The promise on its site is that the language is as fast as C, sleek as Ruby. This statement sounds exciting and makes you want to check how fast Crystal is comparing to Ruby. Of course, it won’t be a fair comparison since one is a compiled language and another is an interpreted one (the Ruby MRI implementation used below).

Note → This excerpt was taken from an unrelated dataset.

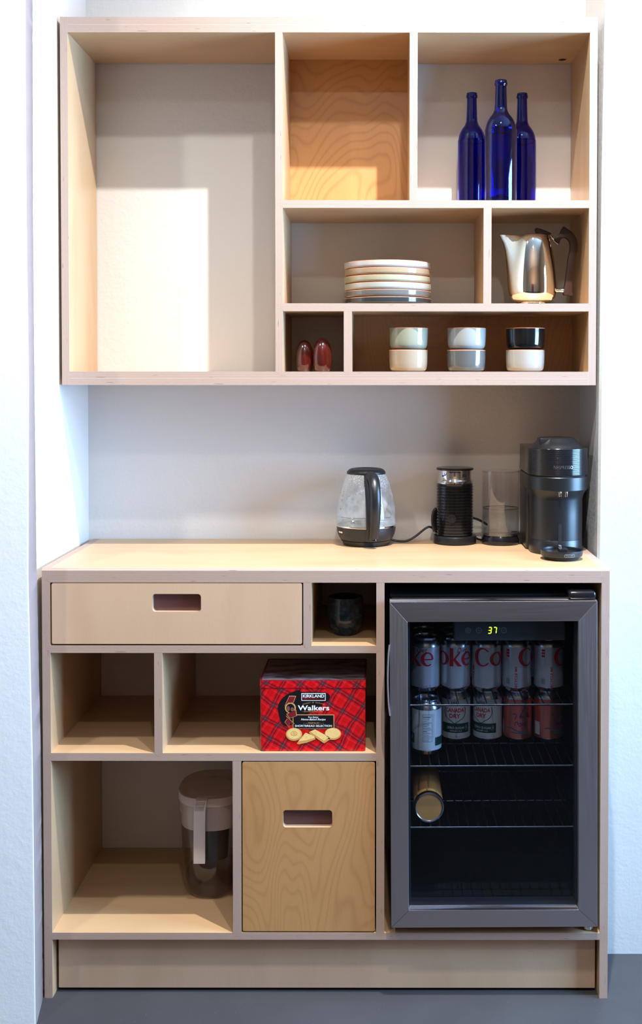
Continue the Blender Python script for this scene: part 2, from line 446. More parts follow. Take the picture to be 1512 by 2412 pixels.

The installation process on MacOS is trivial with Homebrew:

brew install crystal

To compile and run a Crystal program:

crystal program.cr

Or you can compile it first and run afterwords with:

crystal build program.cr
./program

An implementation of a basic HTTP server taken from the Crystal’s web site works as expected and the code indeed looks like Ruby’s:

require "http/server"

server = HTTP::Server.new do |context|
  context.response.content_type = "text/plain"
  context.response.print "Hello world, got #{context.request.path}!"
end

puts "Listening on http://127.0.0.1:8080"
server.listen(8080)

Performance Comparison

Let’s write some code in Ruby and Crystal to generate a Fibonacci sequence for a given number. We can then see how much time it takes to find the 46th number (which is 1,836,311,903) in the sequence. You will see in a bit why I picked this number.

Ruby:

def fibonacci(n)
   return n if n < 2
   fibonacci(n-1) + fibonacci(n-2)
end

puts fibonacci(46)

Crystal’s code is identical:

def fibonacci(n)
   return n if n < 2
   fibonacci(n-1) + fibonacci(n-2)
end

puts fibonacci(46)

Results on my machine (MacBook Pro 2.2 GHz Intel Core i7):

Language Run time Memory usage
Ruby 2.6.5p114 (2019-10-01 revision 67812) 1:54.46 minutes 16.1M
Crystal 0.34.0 (2020-04-07) 12.617 seconds 1.87M

The Crystal version is 11 times faster.

If we try to find the next, 47th number in the Fibonacci sequence, Crystal will actually give us an error:

Unhandled exception: Arithmetic overflow (OverflowError)
  from fibonacci
  from fib.cr:6:6 in '__crystal_main'
  from /usr/local/Cellar/crystal/0.34.0/src/crystal/main.cr:105:5 in 'main'

What happens here?

If you recall Crystal is a statically typed language but you can omit explicit type restriction and the compiler will try to infer the type of variable. In our code Crystal uses the Int32 type for the n variable which has the maximum value of 2,147,483,647 but the 47th number is higher. In this case we need to specify the type of n. We can use Unsigned Int 64.

def fibonacci(n : UInt64)
  return n if n < 2
  fibonacci(n-1) + fibonacci(n-2)
end

puts fibonacci(47)

Now the code works as expected.

Code Optimization

We can optimize our code and introduce memoization to return cached results of the previously calculated numbers.

Ruby:

def fibonacci(n, cache = [0, 1])
  return cache[n] if cache[n]
  cache[n] = fibonacci(n-1, cache) + fibonacci(n-2, cache)
end

puts fibonacci(100)

The version for Crystal looks slightly different:

def fibonacci(n, cache = [0, 1] of UInt128)
  return cache[n] if cache[n]?
  (cache << fibonacci(n-1, cache) + fibonacci(n-2, cache))[-1]
end

puts fibonacci(100)

When we try to find the 100th number in the Fibonacci sequence which is pretty big: 354,224,848,179,261,915,075 we end up with the following results:

Ruby The run time is 0.272 seconds.
Crystal The run time is 0.009 seconds.

Which makes the point that what has to be optimized first is the algorithm and not picking up a faster language or machine.

Conclusion

The language looks interesting and promising. Familiar syntax, great performance, fantastic documentation.